With all the excitement about infants in diapers becoming grandmasters, I feel somewhat neglected. I am 78 years old and have just again taken up chess after a 25 year layoff. Back in the good old days, I would study chess informant for the latest ideas in my favorite openings, and I could even remember the move sequences OTB. Today, I feel lost after the first one or two moves. I simply cannot remember anything. So the youngsters have a real advantage.
Here is a modest proposal. Since other accommodations are made for handicapped players, how about allowing anyone over 75 to use an opening book for the first X number of moves, X being determined by rating perhaps, or rating difference between players. Since the TSA lets me keep my shoes on at the airport I am obviously not a security risk and having some opening moves in my pocket would only put me on an equal footing. I could be trusted not to use an engine, sort of like move based online games in chess.com where opening references are allowed but engines are not.
Or maybe someone knows where I can get a brain transplant.

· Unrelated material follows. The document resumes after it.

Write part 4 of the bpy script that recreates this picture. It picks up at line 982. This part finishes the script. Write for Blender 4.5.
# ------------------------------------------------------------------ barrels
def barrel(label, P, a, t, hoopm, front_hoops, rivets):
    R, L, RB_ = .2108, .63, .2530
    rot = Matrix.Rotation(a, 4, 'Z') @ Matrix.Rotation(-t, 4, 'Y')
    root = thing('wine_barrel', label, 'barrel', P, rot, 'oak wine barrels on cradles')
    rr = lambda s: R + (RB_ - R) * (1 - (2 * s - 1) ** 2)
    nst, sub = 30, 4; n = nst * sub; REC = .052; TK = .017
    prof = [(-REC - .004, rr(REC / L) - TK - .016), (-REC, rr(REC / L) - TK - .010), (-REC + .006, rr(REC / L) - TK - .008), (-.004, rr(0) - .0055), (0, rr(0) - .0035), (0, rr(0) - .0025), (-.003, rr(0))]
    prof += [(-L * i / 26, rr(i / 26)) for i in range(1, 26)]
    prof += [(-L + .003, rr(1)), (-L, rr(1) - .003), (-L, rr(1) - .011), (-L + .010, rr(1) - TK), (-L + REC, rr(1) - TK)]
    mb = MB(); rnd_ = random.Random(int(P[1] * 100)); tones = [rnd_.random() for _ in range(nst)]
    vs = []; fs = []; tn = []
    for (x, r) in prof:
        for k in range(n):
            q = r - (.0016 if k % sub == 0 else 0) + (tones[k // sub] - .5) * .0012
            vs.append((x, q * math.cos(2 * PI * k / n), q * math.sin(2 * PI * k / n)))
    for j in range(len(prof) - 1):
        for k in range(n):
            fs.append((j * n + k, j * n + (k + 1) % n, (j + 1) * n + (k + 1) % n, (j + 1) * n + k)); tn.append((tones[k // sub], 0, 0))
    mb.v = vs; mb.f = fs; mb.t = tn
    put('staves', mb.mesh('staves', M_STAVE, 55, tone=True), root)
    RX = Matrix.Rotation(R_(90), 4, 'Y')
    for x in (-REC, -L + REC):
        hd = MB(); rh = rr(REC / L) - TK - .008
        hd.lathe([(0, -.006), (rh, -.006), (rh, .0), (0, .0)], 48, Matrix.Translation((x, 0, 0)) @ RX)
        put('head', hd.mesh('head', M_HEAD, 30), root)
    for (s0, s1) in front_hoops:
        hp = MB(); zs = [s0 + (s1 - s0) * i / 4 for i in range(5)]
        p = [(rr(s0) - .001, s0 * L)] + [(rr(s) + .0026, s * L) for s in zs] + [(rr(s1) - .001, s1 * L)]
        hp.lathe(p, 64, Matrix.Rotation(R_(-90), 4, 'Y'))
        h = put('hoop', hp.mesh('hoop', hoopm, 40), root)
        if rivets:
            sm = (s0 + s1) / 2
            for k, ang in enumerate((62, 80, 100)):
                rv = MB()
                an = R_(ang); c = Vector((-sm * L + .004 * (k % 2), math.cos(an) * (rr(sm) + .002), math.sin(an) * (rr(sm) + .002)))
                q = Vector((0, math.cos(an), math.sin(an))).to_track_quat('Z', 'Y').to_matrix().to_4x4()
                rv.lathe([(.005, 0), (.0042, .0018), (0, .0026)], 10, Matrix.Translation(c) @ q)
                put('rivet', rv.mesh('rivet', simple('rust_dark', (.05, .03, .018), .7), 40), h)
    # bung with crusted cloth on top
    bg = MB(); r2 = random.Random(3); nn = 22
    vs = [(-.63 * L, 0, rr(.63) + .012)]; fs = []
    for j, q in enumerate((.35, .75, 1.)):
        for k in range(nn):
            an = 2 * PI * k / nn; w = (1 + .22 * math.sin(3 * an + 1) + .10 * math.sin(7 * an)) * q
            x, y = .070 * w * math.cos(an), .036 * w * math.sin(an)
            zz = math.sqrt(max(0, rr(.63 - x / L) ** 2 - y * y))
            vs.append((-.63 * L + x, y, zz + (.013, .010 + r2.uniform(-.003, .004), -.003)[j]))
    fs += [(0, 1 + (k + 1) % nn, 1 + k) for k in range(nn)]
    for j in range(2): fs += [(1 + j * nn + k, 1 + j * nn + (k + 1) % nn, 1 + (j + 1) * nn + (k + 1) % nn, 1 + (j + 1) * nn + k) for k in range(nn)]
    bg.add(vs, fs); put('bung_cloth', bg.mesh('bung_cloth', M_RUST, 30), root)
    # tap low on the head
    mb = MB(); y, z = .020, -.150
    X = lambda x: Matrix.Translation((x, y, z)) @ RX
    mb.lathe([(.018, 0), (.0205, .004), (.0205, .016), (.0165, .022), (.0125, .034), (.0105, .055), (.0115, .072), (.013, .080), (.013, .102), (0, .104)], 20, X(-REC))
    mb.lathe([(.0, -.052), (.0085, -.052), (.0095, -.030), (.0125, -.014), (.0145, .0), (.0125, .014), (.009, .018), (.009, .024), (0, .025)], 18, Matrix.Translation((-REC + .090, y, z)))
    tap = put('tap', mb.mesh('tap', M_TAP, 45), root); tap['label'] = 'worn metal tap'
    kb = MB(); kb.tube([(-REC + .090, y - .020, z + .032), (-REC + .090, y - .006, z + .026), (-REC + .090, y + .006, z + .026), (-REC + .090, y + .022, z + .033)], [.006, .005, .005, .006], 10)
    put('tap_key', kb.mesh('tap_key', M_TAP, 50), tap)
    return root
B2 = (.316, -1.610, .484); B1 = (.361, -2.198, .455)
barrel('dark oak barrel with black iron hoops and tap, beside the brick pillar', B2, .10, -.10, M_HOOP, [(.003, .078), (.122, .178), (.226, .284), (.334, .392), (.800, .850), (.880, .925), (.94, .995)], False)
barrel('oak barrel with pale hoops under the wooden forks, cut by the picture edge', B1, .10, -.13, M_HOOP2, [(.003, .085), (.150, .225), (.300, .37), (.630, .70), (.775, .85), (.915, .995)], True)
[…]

So, would running a tournament where the conditions of the OP were posted in advance be considered bad form to rate? (If outright illegal, I’d like to hear the rationale.)
I’d bet this is a question that has been discussed here before to death. But in a continuum of the following, at what point should an ethical line be drawn as “shouldn’t be rated” in your opinion:
By the current rules (no written material / electronic devices / need I go on?)
Thematic opening tournament
Personally taken notes (prior games, etc.)
Commercial written sources (books, magazines.) Either ‘must bring to board before start’ or can bring a suitcase with to the table?